Wednesday 17 April 2019

シテ島よもやま話

火災に遭ったノートルダム寺院に、早速多くの義援金が寄せられているようだ。Notre Dameは英語でOur Ladyである。聖母マリアみたいなニュアンスなのだろうか、今回の消失を通じて、人々は改めてそこがフランス人の心の拠り所だった事に気が付いたようだった。焼けた屋根に入った事は無いが、昔見た映画「ノートルダムの背むし男(原題:Notre-Dame de Paris)」で出て来た。孤児だったカジモドがジプシー女を匿った場所で、上からセーヌ川を見下ろすと随分と高かった記憶がある。

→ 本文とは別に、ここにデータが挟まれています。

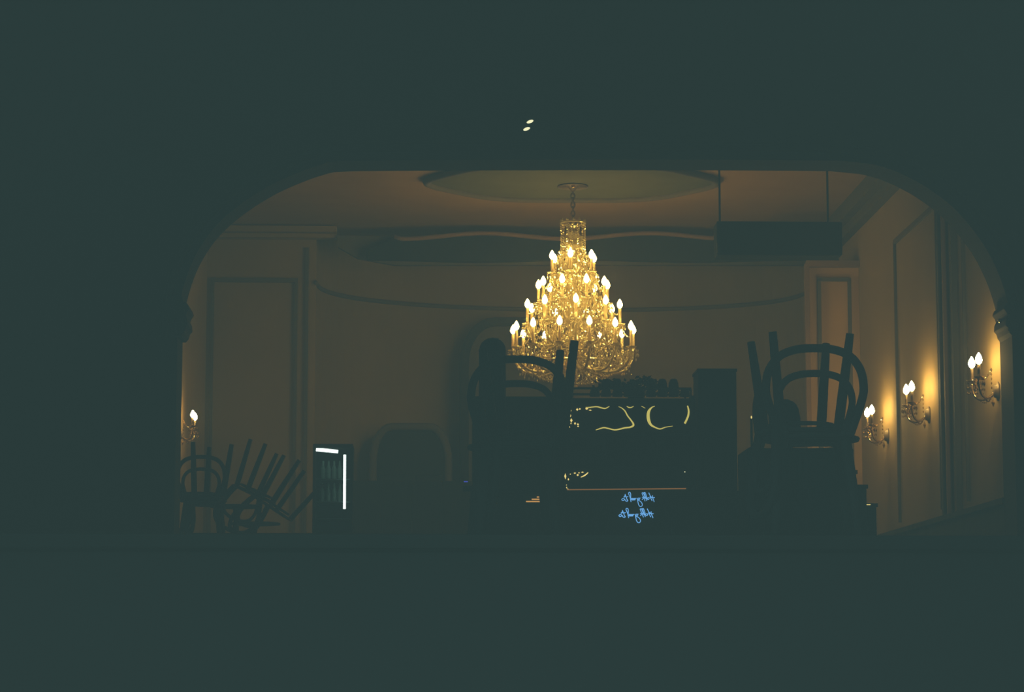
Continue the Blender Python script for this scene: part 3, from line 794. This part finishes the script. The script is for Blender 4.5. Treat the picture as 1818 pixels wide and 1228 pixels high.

そのシテ島だが、パリに20ある区の第1区である。区はここから渦巻き状に番号が配番されている。中心の中心だから家賃も高いので普通の人は住まないが、岸恵子さんが昔住んでいたようだ。盆栽やウサギなどを扱う有名な市場もあるので、生活は意外と便利かも知れない。多くの映画の舞台にもなっている。シテ島に掛かるポンヌフは、名前こそ「新しい橋」だがパリ最古の橋である。ポンヌフの恋人(原題:Les Amants du Pont-Neuf)や、最近ではボーンシリーズで、ジェイソン・ボーンが追手と待ち合わせる場所に指定していた。彼はポンヌフの対岸に立つデパート「サマリテンヌ」の屋上から見張り逆探知していた。

またマリーアントワネットが収容されたコンシエルジェリーも健在である。中には彼女が過ごした部屋が保存され人形まで置かれているからリアルだ。彼女はそこから馬車の荷台に乗せられコンコルド広場に連れ行かれ、ギロチンの露と散った。王妃夫妻が処刑された後、残された一人息子がいた。牢獄の生活が過酷だったのか、暫くして早世したという。ただ生きていればルイ17世だから、生存の噂は絶えなかったようだ。そんな事を対岸の地下バー「Le Caveau des Oubliettes(忘れられた納骨堂)」で飲みながら想像すると楽しい。今では観光客向けに中世の歌を聞かせてくれる場所である。フランス革命の時に地下牢だったこともあり、少し怖い雰囲気がある。